By contrast, the research team found little support for the idea that climate change drove extinctions during the last 66 million years.
Large and small mammals seemed equally vulnerable to temperature shifts throughout that span, the authors said.
The study, published in the journal Science, showed that ancient humans might have begun hunting large mammal species down to size -- by way of extinction -- at least 90,000 years earlier than previously thought.
Elephant-dwarfing wooly mammoths, elephant-sized ground sloths and various saber-toothed cats highlighted the array of massive mammals roaming Earth between 2.6 million and 12,000 years ago.
Prior research suggested that such large mammals began disappearing faster than their smaller counterparts -- a phenomenon known as size-biased extinction -- in Australia around 35,000 years ago.
With the help of emerging data from older fossil and rock records, the new study estimated that this size-biased extinction started at least 125,000 years ago in Africa.
By that point, the average African mammal was already 50 per cent smaller than those on other continents, the study reported, despite the fact that larger landmasses can typically support larger mammals.

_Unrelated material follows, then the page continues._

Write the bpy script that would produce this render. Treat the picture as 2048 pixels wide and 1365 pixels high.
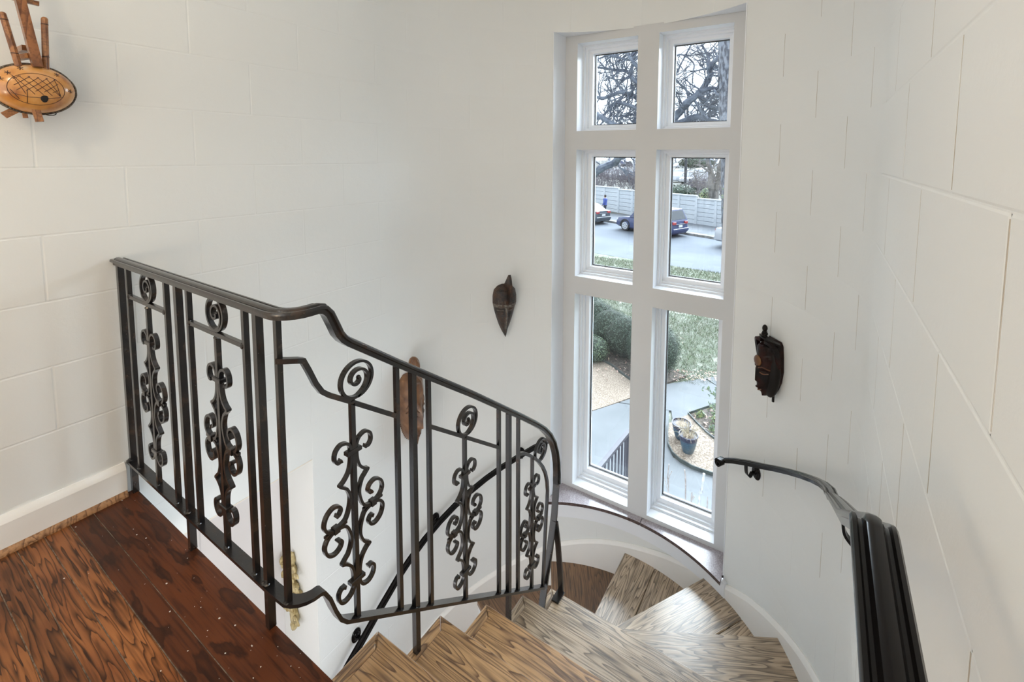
import bpy, math, random
from mathutils import Vector, Matrix, noise
for o in list(bpy.data.objects): bpy.data.objects.remove(o)
S = bpy.context.scene; COL = S.collection
PI = math.pi
def V(*a): return Vector(a)
# ---------------------------------------------------------------- camera
CAMP = V(.9277, -1.6271, 0)
_yaw, _pit, _rol = .5511, .0822, .0066
FPX, PX, PY = 919.56, 1085.1, 387.7
_fw = V(-math.sin(_yaw)*math.cos(_pit), math.cos(_yaw)*math.cos(_pit), -math.sin(_pit))
_rt = V(math.cos(_yaw), math.sin(_yaw), 0); _up = _rt.cross(_fw)
_r2 = _rt*math.cos(_rol) + _up*math.sin(_rol); _u2 = -_rt*math.sin(_rol) + _up*math.cos(_rol)
cd = bpy.data.cameras.new('camera'); cam = bpy.data.objects.new('camera', cd); COL.objects.link(cam)
cam.matrix_world = Matrix(((_r2.x,_u2.x,-_fw.x,CAMP.x),(_r2.y,_u2.y,-_fw.y,CAMP.y),(_r2.z,_u2.z,-_fw.z,CAMP.z),(0,0,0,1)))
cd.sensor_width = 36; cd.lens = FPX/2048*36; cd.shift_x = -(PX-1024)/2048; cd.shift_y = -(682.5-PY)/2048
cd.clip_start = .02; cd.clip_end = 600
S.camera = cam
def ray(x, y): return _fw + _r2*((x-PX)/FPX) - _u2*((y-PY)/FPX)
def AT(x, y, Y):            # point of the world plane y=Y seen in that direction
    d = ray(x, y); return CAMP + d*((Y-CAMP.y)/d.y)
def GR(x, y, z):            # point of the ground plane at height z
    d = ray(x, y); return CAMP + d*((z-CAMP.z)/d.z)
# ---------------------------------------------------------------- light
S.view_settings.view_transform = 'Standard'; S.view_settings.look = 'None'
S.view_settings.exposure = 0.06; S.view_settings.gamma = 1.0; S.view_settings.use_curve_mapping = False
W = bpy.data.worlds.new('overcast_sky'); S.world = W; W.use_nodes = True
wn = W.node_tree.nodes; wl = W.node_tree.links; wn.clear()
wo = wn.new('ShaderNodeOutputWorld'); wb = wn.new('ShaderNodeBackground'); wl.new(wb.outputs[0], wo.inputs[0])
wtc = wn.new('ShaderNodeTexCoord'); wns = wn.new('ShaderNodeTexNoise'); wns.inputs['Scale'].default_value = 2.5; wns.inputs['Detail'].default_value = 4
wr = wn.new('ShaderNodeValToRGB'); wl.new(wtc.outputs['Generated'], wns.inputs['Vector']); wl.new(wns.outputs[0], wr.inputs[0]); wl.new(wr.outputs[0], wb.inputs[0])
wr.color_ramp.elements[0].position = .3; wr.color_ramp.elements[0].color = (.80,.88,1,1); wr.color_ramp.elements[1].position = .7; wr.color_ramp.elements[1].color = (.98,.99,1,1)
wb.inputs[1].default_value = 2.7
def lamp(name, kind, loc, energy, color, rot=(0,0,0), **k):
    l = bpy.data.lights.new(name, kind); l.energy = energy; l.color = color
    for a, b in k.items(): setattr(l, a, b)
    o = bpy.data.objects.new(name, l); o.location = loc; o.rotation_euler = rot; COL.objects.link(o); return o
sd_ = V(.08,.80,.60).normalized()
so = lamp('soft_overcast_sun', 'SUN', (3,12,9), 18, (.86,.93,1), angle=math.radians(66)); so.rotation_euler = sd_.to_track_quat('Z','Y').to_euler()
lamp('ceiling_lamp_light', 'POINT', (-.06,-2.22,.96), 15, (1,.80,.56), shadow_soft_size=.07)
lamp('hall_fill_light', 'AREA', (.1,-3.12,.1), 12, (.85,.94,1), rot=(PI/2,0,0), size=1.7)  # added frontal fill behind the camera; no window there
lamp('stair_fill_light', 'AREA', (0,-.7,1.28), 3, (.76,.88,1), size=1.3)  # added soft fill below the ceiling, without a fixture
lamp('lower_hall_fill', 'POINT', (-.45,-1.75,-1.75), 21, (1,.93,.86), shadow_soft_size=.25)  # added fill to brighten the reveal and door under the landing
lamp('hall_warm_fill', 'POINT', (-.05,-2.75,-.45), 15, (1,.74,.46), shadow_soft_size=.12)  # added warm fill for the low left wall; no table lamp
lamp('lower_stair_fill', 'POINT', (.30,-1.25,-2.3), 24, (.95,.98,1), shadow_soft_size=.35)  # added fill in mid-air to brighten the lower stairs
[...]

But as humans migrated out of Africa, other size-biased extinctions began occurring in regions and on timelines that coincide with known human migration patterns, the researchers found.
Over time, the average body size of mammals on those other continents approached and then fell well below Africa's.
Mammals that survived during the span were generally far smaller than those that went extinct.
The magnitude and scale of the recent size-biased extinction surpassed any other recorded during the last 66 million years, according to the study.
"What we're doing is potentially erasing 40 to 45 million years of mammal body-size evolution in a very short period of time," Lyons said.
"Ecosystems are going to be very, very different in the future. The last time mammal communities looked like that and had a mean body size that small was after the extinction of the dinosaurs," Lyons said.